Volume 110 / Number 3

ABSTRACT:

The Female Antislavery Petition Campaign of 1831–32
- Patrick Breen, pp. 377–98

In October 1831, just two months after Nat Turner's Rebellion shocked Virginia and the South, John Hartwell Cocke and Charles Augustus Stuart wanted to make an argument against slavery in a way that would get the attention of Virginia's legislators. Stuart proposed that they lobby the House of Delegates with a female petition, hoping that "the fears and cries of the tender sex" would open the ears of a legislature that had long been unwilling to discuss the future of slavery. Cocke believed Stuart's idea might work, and he urged Stuart to compose a female petition. After being signed by hundreds of women from Augusta County, that petition was submitted to the legislature. Inspired by Stuart's idea, Cocke also asked his friend Virginia Cary—a well-known writer—to try her hand at composing her own petition against slavery.

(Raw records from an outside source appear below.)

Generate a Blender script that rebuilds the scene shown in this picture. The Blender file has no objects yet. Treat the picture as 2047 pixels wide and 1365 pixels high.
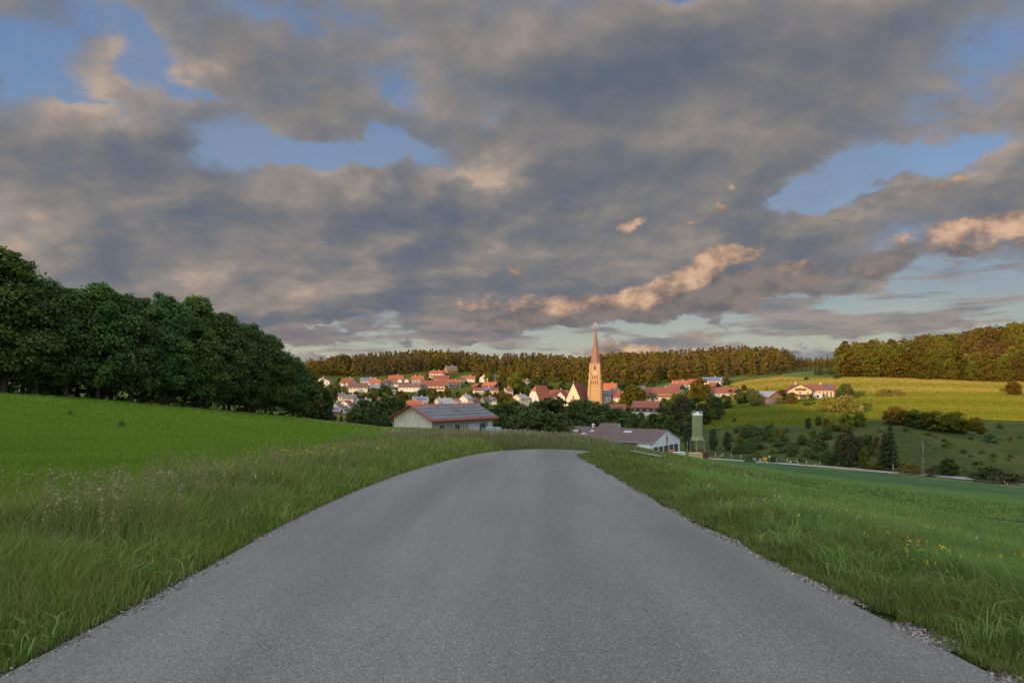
import bpy, math, random
import numpy as np
from mathutils import Vector, Matrix

# ------------------------------------------------------------------ camera, world, sun, exposure
S = bpy.context.scene
COL = S.collection
R = math.radians
F, CX, HY, EYE = 1365.0, 1023.5, 770.0, 1.45      # focal length and horizon in photo pixels, eye height in metres

cam_d = bpy.data.cameras.new('camera'); cam = bpy.data.objects.new('camera', cam_d); COL.objects.link(cam)
cam.location = (0, 0, EYE); cam.rotation_euler = (R(90), 0, 0)
cam_d.sensor_width = 36.0; cam_d.lens = 36.0 * F / 2047.0
cam_d.shift_y = (HY - 682.5) / 2047.0
cam_d.clip_start = 0.05; cam_d.clip_end = 9000
S.camera = cam
S.view_settings.view_transform = 'Standard'; S.view_settings.look = 'None'
S.view_settings.exposure = 0.0; S.view_settings.gamma = 1.0
S.cycles.max_bounces = 5; S.cycles.diffuse_bounces = 3; S.cycles.transmission_bounces = 3; S.cycles.transparent_max_bounces = 4
S.cycles.caustics_reflective = False; S.cycles.caustics_refractive = False

SUN_EL = 5.2
SUN_H = Vector((-0.6, -0.8, 0.0))                  # horizontal direction towards the sun
sun_dir = (SUN_H * math.cos(R(SUN_EL)) + Vector((0, 0, math.sin(R(SUN_EL))))).normalized()
sl = bpy.data.lights.new('sun', 'SUN'); sl.energy = 5.0; sl.angle = R(0.5); sl.color = (1.0, 0.56, 0.24)
so = bpy.data.objects.new('sun', sl); COL.objects.link(so)
so.rotation_euler = (-sun_dir).to_track_quat('-Z', 'Y').to_euler()

class NT:
    """small helper that wires shader nodes"""
    def __init__(s, tree): s.t = tree
    def n(s, typ, **kw):
        o = s.t.nodes.new(typ)
        for k, v in kw.items(): setattr(o, k, v)
        return o
    def put(s, sock, v):
        if v is None: return
        if isinstance(v, bpy.types.NodeSocket): s.t.links.new(v, sock)
        else:
            try: sock.default_value = v
            except Exception: sock.default_value = tuple(v) + (1.0,)
    def m(s, op, a, b=None, c=None, clamp=False):
        o = s.n('ShaderNodeMath', operation=op, use_clamp=clamp)
        s.put(o.inputs[0], a); s.put(o.inputs[1], b); s.put(o.inputs[2], c)
        return o.outputs[0]
    def v(s, op, a, b=None, scale=None):
        o = s.n('ShaderNodeVectorMath', operation=op)
        s.put(o.inputs[0], a)
        if b is not None: s.put(o.inputs[1], b)
        if scale is not None: s.put(o.inputs['Scale'], scale)
        return o.outputs[0]
    def xyz(s, x=0.0, y=0.0, z=0.0):
        o = s.n('ShaderNodeCombineXYZ')
        s.put(o.inputs[0], x); s.put(o.inputs[1], y); s.put(o.inputs[2], z)
        return o.outputs[0]
    def noise(s, vec, scale, detail=4.0, rough=0.5, dist=0.0, out=0, lac=2.0, dim='3D'):
        o = s.n('ShaderNodeTexNoise', noise_dimensions=dim)
        if vec is not None: s.put(o.inputs['Vector'], vec)
        s.put(o.inputs['Scale'], scale); s.put(o.inputs['Detail'], detail)
        s.put(o.inputs['Roughness'], rough); s.put(o.inputs['Distortion'], dist); s.put(o.inputs['Lacunarity'], lac)
        return o.outputs[out]
    def step(s, v, lo, hi, a=0.0, b=1.0, smooth=True):
        o = s.n('ShaderNodeMapRange', interpolation_type='SMOOTHSTEP' if smooth else 'LINEAR', clamp=True)
        for i, x in enumerate((v, lo, hi, a, b)): s.put(o.inputs[i], x)
        return o.outputs[0]
    def mix(s, f, a, b, blend='MIX'):
        o = s.n('ShaderNodeMix', data_type='RGBA', blend_type=blend, clamp_factor=True)
        s.put(o.inputs[0], f); s.put(o.inputs[6], a); s.put(o.inputs[7], b)
        return o.outputs[2]
    def ramp(s, f, stops):
        o = s.n('ShaderNodeValToRGB'); e = o.color_ramp.elements
        while len(e) < len(stops): e.new(0.5)
        for el, (p, c) in zip(e, stops): el.position = p; el.color = tuple(c) + (1.0,)
        s.put(o.inputs[0], f)
        return o.outputs[0]

def lin(r, g, b):
    f = lambda c: (c / 255 / 12.92) if c <= 10.3 else ((c / 255 + 0.055) / 1.055) ** 2.4
    return (f(r), f(g), f(b))

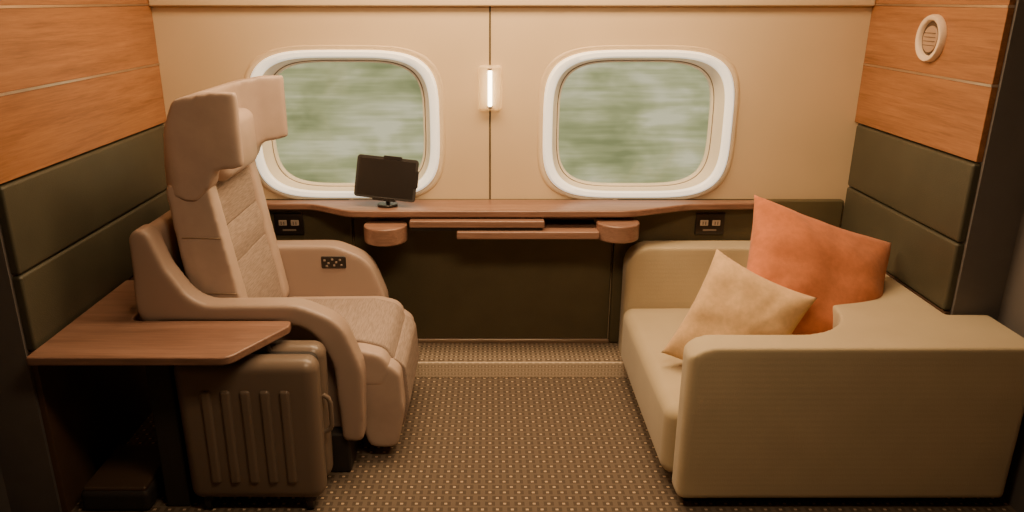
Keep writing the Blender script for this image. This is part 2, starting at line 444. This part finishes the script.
# seat: side profile, softened
sp1 = prism('seat_pad', [(-.98, .30), (-.98, .44, .02), (-.46, .447, .05), (-.375, .425, .06), (-.35, .36, .04), (-.38, .30, .02)], 'XZ', -.872, -.335, M['seatleather'])
soften(sp1, .0085, 8, .6); adopt(sp1, ch)
prism('seat_fabric', [(-.93, .42), (-.93, .456, .01), (-.47, .460, .08), (-.375, .437, .07), (-.345, .375, .03), (-.36, .36)], 'XZ', -.805, -.40, M['seatfab'], .012, ch, 4)
lr = prism('leg_rest', [(-.485, .37, .02), (-.37, .395, .04), (-.322, .36, .05), (-.312, .20, .2), (-.34, .05, .035), (-.445, .05, .035), (-.49, .2, .05)], 'XZ', -.87, -.335, M['seatleather'])
soften(lr, .0085, 8, .6); adopt(lr, ch)
prism('leg_rest_fabric', [(-.37, .38, .02), (-.345, .385, .02), (-.308, .352, .05), (-.298, .20, .02), (-.325, .10, .02), (-.345, .10, .01), (-.33, .35, .02)], 'XZ', -.805, -.40, M['seatfab'], .008, ch, 3)
# backrest (one soft body with raised side bolsters)
def bx(z, off=0): return -.865 - (z - .45) * .165 + off
def segp(z0, z1, f, t):
    return [(bx(z0) - t, z0), (bx(z0) + f, z0, .03), (bx(z1) + f, z1, .03), (bx(z1) - t * .9, z1, .04), (bx((z0 + z1) / 2) - t - .012, (z0 + z1) / 2, .3)]
b1 = prism('back_body', segp(.44, 1.055, 0, .125), 'XZ', -.865, -.335, M['seatleather'])
b2_ = prism('b2', segp(.44, 1.05, .034, .08), 'XZ', -.867, -.785, None)
b3_ = prism('b3', segp(.44, 1.05, .034, .08), 'XZ', -.415, -.333, None)
join([b1, b2_, b3_]); soften(b1, .0085, 9, .6); adopt(b1, ch)
zs = [.45, .74, .875, 1.045]
for i in range(3):
    z0, z1 = zs[i] + .0012, zs[i + 1] - .0012
    prism('back_fabric_%d' % i, [(bx(z0) - .02, z0), (bx(z0) + .018, z0, .003), (bx((z0 + z1) / 2) + .026, (z0 + z1) / 2, .2), (bx(z1) + .018, z1, .003), (bx(z1) - .02, z1)], 'XZ', -.79, -.41, M['seatfab'], .005, ch, 3)
for z in (.66, .86):
    tube('back_seam', [(bx(z) - .10, -.869, z + .004), (bx(z) + .028, -.8685, z)], .0016, M['groove'], ch)
# headrest C-shape with forward wings
hp = [(-1.085, -.865, .07), (-.93, -.880, .08), (-.80, -.905, .02), (-.79, -.872, .02), (-.89, -.825, .08), (-.945, -.76, .06), (-.945, -.44, .06), (-.89, -.375, .08), (-.79, -.328, .02), (-.80, -.295, .02), (-.93, -.32, .08), (-1.085, -.335, .07)]
hr = prism('headrest', hp, 'XY', .96, 1.40, M['seatleather'], n=10)
lo = prism('cutlow', [(-1.09, 1.0, .05), (-.97, .985, .04), (-.915, 1.04, .06), (-.895, 1.095, .06), (-.84, 1.10, .05), (-.77, 1.115, .04), (-.765, 1.345, .04), (-.88, 1.345, .1), (-1.01, 1.322, .05), (-1.055, 1.22, .1)], 'XZ', -1.1, -.1, None, n=10)
boolean(hr, lo, 'INTERSECT'); soften(hr, .008, 7, .6); adopt(hr, ch)
cushion('head_pillow', -.975, -.885, -.775, -.425, 1.03, 1.24, .035, M['seatleather'], (.015, 0, 0), ch)
box('pedestal', -1.0, -.50, -.80, -.40, 0, .31, M['blacksoft'], .01, ch)
box('foot_bracket', -.62, -.50, -.955, -.80, 0, .16, M['blacksoft'], .01, ch)
box('foot_bracket2', -.62, -.50, -.40, -.25, 0, .16, M['blacksoft'], .01, ch)
box('underside', -1.1, -.50, -.87, -.33, .24, .32, M['blacksoft'], .01, ch)

# ------------------------------------------------------------------ side table
sd = empty('side_table', (-1.1, -1.1, 0))
prism('top', [(-1.385, -.60), (-1.195, -.60, .02), (-1.195, -.985, .03), (-.66, -.985, .015), (-.655, -1.03, .03), (-.78, -1.262, .05), (-1.385, -1.262, .01)], 'XY', .584, .612, M['tablewood'], .006, sd)
box('post', -1.09, -1.01, -1.15, -1.0, 0, .58, M['blacksoft'], .008, sd)
box('bracket', -1.37, -1.01, -1.14, -1.02, .56, .584, M['blacksoft'], .003, sd)
eb = empty('floor_equipment_box', (-1.24, -1.05, 0))
cushion('body', -1.36, -1.13, -1.18, -.90, 0, .08, .02, M['blacksoft'], parent=eb)
cushion('lid', -1.35, -1.14, -1.17, -.91, .072, .092, .009, M['darkpanel'], parent=eb)

# ------------------------------------------------------------------ suitcase
sc = empty('suitcase', (-.77, -1.08, 0))
x0, x1, y0, y1, z0, z1 = -.995, -.545, -1.185, -.985, .045, .555
def taper(w, h):
    t = (w.z / h.z); w = w.copy(); w.x *= 1 + .012 * t; return w
cushion('shell_front', x0, x1, y0, (y0 + y1) / 2 - .004, z0, z1, .042, M['case'], (0, 0, 0), sc, fn=taper)
cushion('shell_back', x0, x1, (y0 + y1) / 2 + .004, y1, z0, z1, .042, M['case'], (0, 0, 0), sc, fn=taper)
cushion('zip_band', x0 + .012, x1 - .012, (y0 + y1) / 2 - .03, (y0 + y1) / 2 + .03, z0 + .012, z1 - .012, .028, M['blacksoft'], (0, 0, 0), sc)
for i in range(5):
    cx = -.770 + (i - 2) * .062
    cushion('rib_%d' % i, cx - .017, cx + .017, y0 - .009, y0 + .014, .12, .46, .011, M['case'], (0, 0, 0), sc)
tube('top_handle', [(-.82, -1.085, .55), (-.815, -1.085, .568), (-.80, -1.085, .574), (-.73, -1.085, .574), (-.715, -1.085, .568), (-.71, -1.085, .55)], .008, M['black'], sc)
tube('side_handle', [(-.55, -1.085, .25), (-.533, -1.085, .262), (-.527, -1.085, .28), (-.527, -1.085, .36), (-.533, -1.085, .378), (-.55, -1.085, .39)], .008, M['case'], sc)
for wx in (-.94, -.60):
    for wy in (-1.15, -1.02):
        cyl('wheel', (wx, wy, .024), 'X', .024, .022, M['black'], sc, 24, .003)
        cyl('wheel_mount', (wx, wy, .045), 'Z', .02, .02, M['black'], sc, 24)

# ------------------------------------------------------------------ sofa
so = empty('sofa', (1.1, -.6, 0))
plan = [(.622, -1.17, .03), (1.71, -1.17, .012), (1.71, -.895, .01), (1.565, -.895), (1.565, -.045), (.60, -.045, .03), (.60, -.165, .03), (1.21, -.165, .10), (1.21, -1.06, .22), (.622, -1.06, .03)]
sb = prism('upholstered_body', plan, 'XY', .045, .60, M['sofa'])
el2 = prism('e', [(.598, .02), (1.75, .02), (1.75, .597), (.598, .597, .11)], 'XZ', -1.3, .1, None, n=12)
boolean(sb, el2, 'INTERSECT'); soften(sb, .0085, 4, .5); adopt(sb, so)
cushion('seat_cushion', .592, 1.23, -1.07, -.16, .06, .325, .045, M['sofa'], (.006, 0, .012), so)
box('plinth', .66, 1.53, -1.12, -.09, 0, .06, M['blacksoft'], .004, so)

# ------------------------------------------------------------------ cushions
def pillow(name, c, u, v, su, sv, T, mat, seed):
    u = Vector(u).normalized(); v = Vector(v); v = (v - u * v.dot(u)).normalized(); w = u.cross(v).normalized()
    me = bpy.data.meshes.new(name); bm = bmesh.new(); n = 44; G = {}
    for s in (1, -1):
        for i in range(n + 1):
            for j in range(n + 1):
                a = -1 + 2 * i / n; b2 = -1 + 2 * j / n
                a = math.sin(a * math.pi / 2) * .35 + a * .65; b2 = math.sin(b2 * math.pi / 2) * .35 + b2 * .65
                e = max(0, (1 - a * a)) * max(0, (1 - b2 * b2))
                hgt = T * (e ** .42)
                px = a * (1 - .09 * (1 - b2 * b2) * abs(a)) * su / 2; py = b2 * (1 - .09 * (1 - a * a) * abs(b2)) * sv / 2
                rr = math.hypot(a, b2); an = math.atan2(b2, a)
                wr_ = .0035 * math.sin(an * 11 + seed + 2 * mnoise.noise(Vector((a * 2, b2 * 2, seed)))) * min(1, rr) ** 2 * (e ** .3)
                wr_ += .018 * mnoise.noise(Vector((a * 1.8 + seed, b2 * 1.8, s))) * (e ** .3)
                G[s, i, j] = bm.verts.new(Vector(c) + u * px + v * py + w * (s * (hgt + wr_ * (1 if e > 0 else 0)) ))
        for i in range(n):
            for j in range(n):
                bm.faces.new((G[s, i, j], G[s, i + 1, j], G[s, i + 1, j + 1], G[s, i, j + 1]))
    bmesh.ops.remove_doubles(bm, verts=bm.verts, dist=1e-4)
    finish(me, bm, allsmooth=True)
    return link(name, me, mat)
pillow('throw_pillow', (1.198, -.684, .645), (.947, 0, -.33), (-.30, -.608, -.752), .58, .50, .095, M['cushorange'], 1.3)
pillow('throw_pillow', (.882, -.813, .515), (.84, -.42, -.34), (-.40, -.139, -.894), .375, .43, .085, M['cushcream'], 4.1)

# ------------------------------------------------------------------ lights
def area(name, loc, rot, sx, sy, p, col, spread=180):
    l = bpy.data.lights.new(name, 'AREA'); l.shape = 'RECTANGLE'; l.size = sx; l.size_y = sy; l.energy = p; l.color = col
    l.spread = math.radians(spread)
    o = bpy.data.objects.new(name, l); COL.objects.link(o); o.location = loc; o.rotation_euler = rot
area('ceiling_light', (.05, -.60, 2.22), (0, 0, 0), 1.8, .45, 56, (1, .68, .38))
area('ceiling_light', (0.10, -1.9, 2.22), (math.radians(38), 0, 0), .9, .4, 18, (1, .71, .43), 130)
w = bpy.data.worlds.new('World'); scene.world = w; w.use_nodes = True
w.node_tree.nodes['Background'].inputs[0].default_value = (.85, .85, .78, 1); w.node_tree.nodes['Background'].inputs[1].default_value = .6

# ------------------------------------------------------------------ camera
cam = bpy.data.cameras.new('camera'); co = bpy.data.objects.new('camera', cam); COL.objects.link(co)
cam.sensor_width = 36; cam.lens = 36 * 758 / 1024; cam.shift_x = 22 / 1024; cam.clip_start = .05
co.location = (0, -3.3, 1.62); co.rotation_euler = (math.radians(90 - 18.67), 0, 0)
scene.camera = co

Although it was never submitted to the legislature, this petition from Fluvanna County was published in several newspapers and gained a large audience throughout the region and the nation. After reading the Fluvanna petition, Mary Minor Blackford, an opponent of slavery from Fredericksburg, decided that another female petition was in order. She wrote a petition on behalf of the women of Fredericksburg, which one other woman signed, but then Blackford had a change of heart and decided to suppress it.

Among the earliest examples of female petitions on political issues in the nation, these petitions are remarkable examples of women's political action. The history of their origin and authorship make them even more compelling.